Robert Ley
From Metapedia
Robert Ley (February 15, 1890 – October 25, 1945) was a Third Reich labor minister.
Before the outbreak of the First World War Ley's profession was chemist. During WWI he was shot down over France and he was taken prisoner. Following the war, he held a job at I.G Farben, a chemical conglomerate company. In 1923 Ley joined the NSDAP after reading a speech given by Adolf Hitler at his trial for the Munich Putsch. Ley became a ultra-Nationalist. When Hitler became Chancellor of Germany in 1933, he was appointed head of the German Labor Front (DAP), with his ties to the common farming families, he could related to the socialist wing of the Party. Soon after Ley was appointed, the German Labour Front took over the National Socialist Factory Cell Organisation.

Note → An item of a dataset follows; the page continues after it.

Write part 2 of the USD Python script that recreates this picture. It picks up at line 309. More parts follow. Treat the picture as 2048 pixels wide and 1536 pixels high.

With his rise to power, Ley became greedy, and was pocketing funds from the DAP, and by 1938 he was said to own a mansion in Cologne, half a dozen Villas, a private fleet of fine automobiles and a private train coach and spent most of his free time drinking heavily and womanizing. The scandals continued when Ley was greeted by The Duke and Duchess of Windsor, and was legless. His second wife had shot herself during a drunken brawl in 1942.
Many of Ley's ideas and the DAP were implemented through the program Strength Through Joy, from the building of the Wilhelm Gustloff (ship),free gymnastic programs,trips abroad (Italy mainly) and the project with car maker Ferdinand Porsche in developing the Volkswagen.
As the Third Reich collapsed in early 1945, Ley was among the government figures who remained fanatically loyal to Hitler. He last saw Hitler on April 20 1945, the Führer's birthday, in the bunker in central Berlin. The next day he left for southern Bavaria, in the expectation that Hitler would make his last stand in the National Redoubt in the alpine areas. When Hitler refused to leave Berlin, this idea was abandoned, and Ley was then effectively unemployed. On May 16 he was captured by American paratroopers of the 101st Airborne Division in a shoemaker's house in the village of Schleching, Germany. He told them he was "Dr. Ernst Distelmeyer," but he was identified by Franz Xaver Schwarz, the treasurer of the NSDAP and a long-time enemy.
At the Nuremberg Trials, Ley was indicted under charges of War Crimes and Crime Against Humanity. Ley was apparently insulted at being regarded as a war criminal, telling the American prison psychiatrist Gustave Gilbert:
"Stand us against a wall and shoot us, well and good, you are victors. But why should I be brought before a Tribunal like a c-c-c- ... I can't even get the word [criminal] out!"
On October 25, four days after receiving the indictment, Ley strangled himself in his cell, using a noose made by tearing a towel into strips, fastened to the toilet pipe in his cell.